The Power of Two Choices in Graphical Allocation.

2021 
The graphical balls-into-bins process is a generalization of the classical 2-choice balls-into-bins process, where the bins correspond to vertices of an arbitrary underlying graph $G$. At each time step an edge of $G$ is chosen uniformly at random, and a ball must be assigned to either of the two endpoints of this edge. The standard 2-choice process corresponds to the case of $G=K_n$. For any $k(n)$-edge-connected, $d(n)$-regular graph on $n$ vertices, and any number of balls, we give an allocation strategy that, with high probability, ensures a gap of $O((d/k) \log^4\hspace{-1pt}n \log \log n)$, between the load of any two bins. In particular, this implies polylogarithmic bounds for natural graphs such as cycles and tori, for which the classical greedy allocation strategy is conjectured to have a polynomial gap between the bin loads.

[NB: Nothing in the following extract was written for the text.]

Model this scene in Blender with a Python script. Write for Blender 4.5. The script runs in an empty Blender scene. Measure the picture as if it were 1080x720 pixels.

For every graph $G$, we also show an $\Omega((d/k) + \log n)$ lower bound on the gap achievable by any allocation strategy. This implies that our strategy achieves the optimal gap, up to polylogarithmic factors, for every graph $G$. Our allocation algorithm is simple to implement and requires only $O(\log(n))$ time per allocation. It can be viewed as a more global version of the greedy strategy that compares average load on certain fixed sets of vertices, rather than on individual vertices. A key idea is to relate the problem of designing a good allocation strategy to that of finding suitable multi-commodity flows. To this end, we consider R\"{a}cke's cut-based decomposition tree and define certain orthogonal flows on it.